If it fails, the prevalent American domestic dynamics are that of a US inevitably heading toward confrontation with Russia (and with China).  Too much homework has been invested in this China-Russia rapprochement by the latter, for it to be easily unpicked by reverting to the old Kissinger triangulation doctrine of keeping Russia and China at odds with each other.

In Syria, Putin is forcing the issue, but he is also offering America the way out from inevitable escalation with both Russia and China, in the wake of a new US president being elected on a ‘strongman’ ticket.

And his initiative has given a profound shock to the western the military establishment. Russia had been presumed to lag behind the West in terms of conventional weaponry and its air platforms; that its military was somehow ‘second class’.  But what also has become apparent in Putin’s Syria ‘gesture’ is the revolution that he has wrought in terms of reorganising the armed forces and upgrading weapons since the war in Georgia in 2008. 

As Pepe Escobar has noted:

“The New Great Game in Eurasia advanced in leaps and bounds last week after Russia fired 26 cruise missiles from the Caspian Sea against 11 ISIS/ISIL/Daesh targets across Syria, destroying all of them. These naval strikes were the first known operational use of state-of-the-art SSN-30A Kalibr cruise missiles.

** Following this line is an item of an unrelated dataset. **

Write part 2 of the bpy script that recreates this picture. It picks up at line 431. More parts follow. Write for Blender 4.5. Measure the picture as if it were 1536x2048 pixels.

“All it took for the Pentagon was a backward look over the shoulder at the flight path of those Kalibr missiles [flying across Iran and Iraq at less than 100 meters altitude] – capable of striking targets 1,500 km away. Talk about a crisp, clear, succinct message from Moscow to the Pentagon and NATO. Wanna mess with us, boy? With your big, bulging aircraft carriers, maybe? … The Pentagon is apoplectic because this display of Russian technology revealed the end of the American monopoly over long-range cruise missiles. Pentagon analysts were still working under the assumption their range was around 300 kilometers.”

Just be clear, Russia has shown that it has not just caught up, but has possibly overtaken the US in terms of missile technology, and that it has the ability to jam NATO command and control and guidance systems (again on display in Syria). If the 4+1 coalition persists beyond Syria (with China hovering supportively behind), all those US military bases and aircraft carriers surrounding Iran and planned for Eurasia become not only redundant – they become vulnerable hostages.  NATO can no longer even count on automatic air superiority.  No wonder the US has withdrawn its carrier from the Persian Gulf.

Putin’s Syria ‘message’ therefore holds a centrality that goes well beyond the issue of whether some Syrian moderates were, or were not killed, whilst co-operating with An-Nusra (al-Qaida), and the details of any transitional government in Syria.  These are, as it were, the initiative’s microcosm.  The macrocosm is Putin’s repeated invitation to de-conflict with the West – an offer underlined by surprising NATO with Russia showing its sizeable new big stick. This is the ‘wood’ obscured in much of the West by seeing and focusing on only individual ‘trees’ and other details of the Syria situation.  The outcome in Syria will shape many, many things.